Write every record out again exactly as given.
====================
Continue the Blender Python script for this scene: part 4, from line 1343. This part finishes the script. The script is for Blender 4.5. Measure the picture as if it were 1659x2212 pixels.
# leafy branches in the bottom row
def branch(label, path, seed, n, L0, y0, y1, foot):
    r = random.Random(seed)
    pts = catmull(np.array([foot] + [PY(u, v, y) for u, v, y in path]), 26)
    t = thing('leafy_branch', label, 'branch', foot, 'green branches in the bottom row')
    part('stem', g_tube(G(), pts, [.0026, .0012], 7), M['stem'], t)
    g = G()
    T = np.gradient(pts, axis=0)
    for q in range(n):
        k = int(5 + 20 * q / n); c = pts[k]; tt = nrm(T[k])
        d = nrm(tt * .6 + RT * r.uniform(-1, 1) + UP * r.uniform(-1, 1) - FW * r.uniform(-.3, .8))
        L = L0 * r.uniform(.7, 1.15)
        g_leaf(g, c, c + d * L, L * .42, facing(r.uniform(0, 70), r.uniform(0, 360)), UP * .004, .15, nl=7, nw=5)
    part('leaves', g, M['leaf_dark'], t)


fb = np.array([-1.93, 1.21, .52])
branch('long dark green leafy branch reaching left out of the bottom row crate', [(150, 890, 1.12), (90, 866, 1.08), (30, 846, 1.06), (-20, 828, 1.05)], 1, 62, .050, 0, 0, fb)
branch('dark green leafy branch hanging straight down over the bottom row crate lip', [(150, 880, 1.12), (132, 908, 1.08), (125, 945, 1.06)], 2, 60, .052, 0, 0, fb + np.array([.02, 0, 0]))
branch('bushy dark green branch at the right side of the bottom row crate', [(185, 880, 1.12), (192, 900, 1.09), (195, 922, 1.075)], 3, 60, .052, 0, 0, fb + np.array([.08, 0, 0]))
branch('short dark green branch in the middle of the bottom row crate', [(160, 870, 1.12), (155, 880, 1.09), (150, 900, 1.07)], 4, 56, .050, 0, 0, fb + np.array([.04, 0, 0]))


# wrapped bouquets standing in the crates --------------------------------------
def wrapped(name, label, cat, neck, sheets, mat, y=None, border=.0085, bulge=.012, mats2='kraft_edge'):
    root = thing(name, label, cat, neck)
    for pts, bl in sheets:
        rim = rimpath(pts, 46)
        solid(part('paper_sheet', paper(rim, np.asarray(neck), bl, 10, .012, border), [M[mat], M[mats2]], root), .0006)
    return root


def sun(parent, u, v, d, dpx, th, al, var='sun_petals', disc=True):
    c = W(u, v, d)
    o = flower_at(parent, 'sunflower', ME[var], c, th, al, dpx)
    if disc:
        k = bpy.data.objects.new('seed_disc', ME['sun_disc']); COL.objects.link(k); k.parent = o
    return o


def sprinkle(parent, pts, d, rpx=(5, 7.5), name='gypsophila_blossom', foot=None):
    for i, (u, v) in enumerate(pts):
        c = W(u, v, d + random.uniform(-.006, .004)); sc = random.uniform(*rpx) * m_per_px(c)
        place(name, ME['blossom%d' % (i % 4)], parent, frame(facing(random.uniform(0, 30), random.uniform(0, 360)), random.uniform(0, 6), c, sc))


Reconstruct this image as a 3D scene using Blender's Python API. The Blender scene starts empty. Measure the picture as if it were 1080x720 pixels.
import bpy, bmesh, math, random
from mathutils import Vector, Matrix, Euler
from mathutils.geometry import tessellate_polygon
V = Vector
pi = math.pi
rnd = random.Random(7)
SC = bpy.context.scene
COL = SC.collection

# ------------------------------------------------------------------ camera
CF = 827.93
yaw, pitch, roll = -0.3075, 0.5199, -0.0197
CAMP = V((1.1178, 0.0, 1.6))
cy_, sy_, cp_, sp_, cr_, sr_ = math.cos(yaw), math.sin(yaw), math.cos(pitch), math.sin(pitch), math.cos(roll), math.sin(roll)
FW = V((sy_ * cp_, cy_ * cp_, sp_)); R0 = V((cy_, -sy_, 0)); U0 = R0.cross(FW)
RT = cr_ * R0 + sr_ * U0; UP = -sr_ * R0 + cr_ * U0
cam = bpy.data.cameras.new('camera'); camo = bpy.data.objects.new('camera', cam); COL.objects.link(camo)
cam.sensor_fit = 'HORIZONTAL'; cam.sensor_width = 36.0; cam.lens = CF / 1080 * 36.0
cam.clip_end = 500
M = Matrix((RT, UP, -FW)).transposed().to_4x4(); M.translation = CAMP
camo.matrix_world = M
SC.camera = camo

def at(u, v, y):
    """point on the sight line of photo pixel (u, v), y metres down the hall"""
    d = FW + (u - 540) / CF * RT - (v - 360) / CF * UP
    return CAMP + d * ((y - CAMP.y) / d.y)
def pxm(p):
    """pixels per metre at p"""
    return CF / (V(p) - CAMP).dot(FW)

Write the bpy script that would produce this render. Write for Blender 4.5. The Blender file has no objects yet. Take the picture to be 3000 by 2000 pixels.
====================
### Completed exercise:
Continue the Blender Python script for this scene: part 4, from line 1343. This part finishes the script. The script is for Blender 4.5. Measure the picture as if it were 1659x2212 pixels.
# leafy branches in the bottom row
def branch(label, path, seed, n, L0, y0, y1, foot):
    r = random.Random(seed)
    pts = catmull(np.array([foot] + [PY(u, v, y) for u, v, y in path]), 26)
    t = thing('leafy_branch', label, 'branch', foot, 'green branches in the bottom row')
    part('stem', g_tube(G(), pts, [.0026, .0012], 7), M['stem'], t)
    g = G()
    T = np.gradient(pts, axis=0)
    for q in range(n):
        k = int(5 + 20 * q / n); c = pts[k]; tt = nrm(T[k])
        d = nrm(tt * .6 + RT * r.uniform(-1, 1) + UP * r.uniform(-1, 1) - FW * r.uniform(-.3, .8))
        L = L0 * r.uniform(.7, 1.15)
        g_leaf(g, c, c + d * L, L * .42, facing(r.uniform(0, 70), r.uniform(0, 360)), UP * .004, .15, nl=7, nw=5)
    part('leaves', g, M['leaf_dark'], t)


fb = np.array([-1.93, 1.21, .52])
branch('long dark green leafy branch reaching left out of the bottom row crate', [(150, 890, 1.12), (90, 866, 1.08), (30, 846, 1.06), (-20, 828, 1.05)], 1, 62, .050, 0, 0, fb)
branch('dark green leafy branch hanging straight down over the bottom row crate lip', [(150, 880, 1.12), (132, 908, 1.08), (125, 945, 1.06)], 2, 60, .052, 0, 0, fb + np.array([.02, 0, 0]))
branch('bushy dark green branch at the right side of the bottom row crate', [(185, 880, 1.12), (192, 900, 1.09), (195, 922, 1.075)], 3, 60, .052, 0, 0, fb + np.array([.08, 0, 0]))
branch('short dark green branch in the middle of the bottom row crate', [(160, 870, 1.12), (155, 880, 1.09), (150, 900, 1.07)], 4, 56, .050, 0, 0, fb + np.array([.04, 0, 0]))


# wrapped bouquets standing in the crates --------------------------------------
def wrapped(name, label, cat, neck, sheets, mat, y=None, border=.0085, bulge=.012, mats2='kraft_edge'):
    root = thing(name, label, cat, neck)
    for pts, bl in sheets:
        rim = rimpath(pts, 46)
        solid(part('paper_sheet', paper(rim, np.asarray(neck), bl, 10, .012, border), [M[mat], M[mats2]], root), .0006)
    return root


def sun(parent, u, v, d, dpx, th, al, var='sun_petals', disc=True):
    c = W(u, v, d)
    o = flower_at(parent, 'sunflower', ME[var], c, th, al, dpx)
    if disc:
        k = bpy.data.objects.new('seed_disc', ME['sun_disc']); COL.objects.link(k); k.parent = o
    return o


def sprinkle(parent, pts, d, rpx=(5, 7.5), name='gypsophila_blossom', foot=None):
    for i, (u, v) in enumerate(pts):
        c = W(u, v, d + random.uniform(-.006, .004)); sc = random.uniform(*rpx) * m_per_px(c)
        place(name, ME['blossom%d' % (i % 4)], parent, frame(facing(random.uniform(0, 30), random.uniform(0, 360)), random.uniform(0, 6), c, sc))


Reconstruct this image as a 3D scene using Blender's Python API. The Blender scene starts empty. Measure the picture as if it were 1080x720 pixels.
import bpy, bmesh, math, random
from mathutils import Vector, Matrix, Euler
from mathutils.geometry import tessellate_polygon
V = Vector
pi = math.pi
rnd = random.Random(7)
SC = bpy.context.scene
COL = SC.collection

# ------------------------------------------------------------------ camera
CF = 827.93
yaw, pitch, roll = -0.3075, 0.5199, -0.0197
CAMP = V((1.1178, 0.0, 1.6))
cy_, sy_, cp_, sp_, cr_, sr_ = math.cos(yaw), math.sin(yaw), math.cos(pitch), math.sin(pitch), math.cos(roll), math.sin(roll)
FW = V((sy_ * cp_, cy_ * cp_, sp_)); R0 = V((cy_, -sy_, 0)); U0 = R0.cross(FW)
RT = cr_ * R0 + sr_ * U0; UP = -sr_ * R0 + cr_ * U0
cam = bpy.data.cameras.new('camera'); camo = bpy.data.objects.new('camera', cam); COL.objects.link(camo)
cam.sensor_fit = 'HORIZONTAL'; cam.sensor_width = 36.0; cam.lens = CF / 1080 * 36.0
cam.clip_end = 500
M = Matrix((RT, UP, -FW)).transposed().to_4x4(); M.translation = CAMP
camo.matrix_world = M
SC.camera = camo

def at(u, v, y):
    """point on the sight line of photo pixel (u, v), y metres down the hall"""
    d = FW + (u - 540) / CF * RT - (v - 360) / CF * UP
    return CAMP + d * ((y - CAMP.y) / d.y)
def pxm(p):
    """pixels per metre at p"""
    return CF / (V(p) - CAMP).dot(FW)

Write the bpy script that would produce this render. Write for Blender 4.5. The Blender file has no objects yet. Take the picture to be 3000 by 2000 pixels.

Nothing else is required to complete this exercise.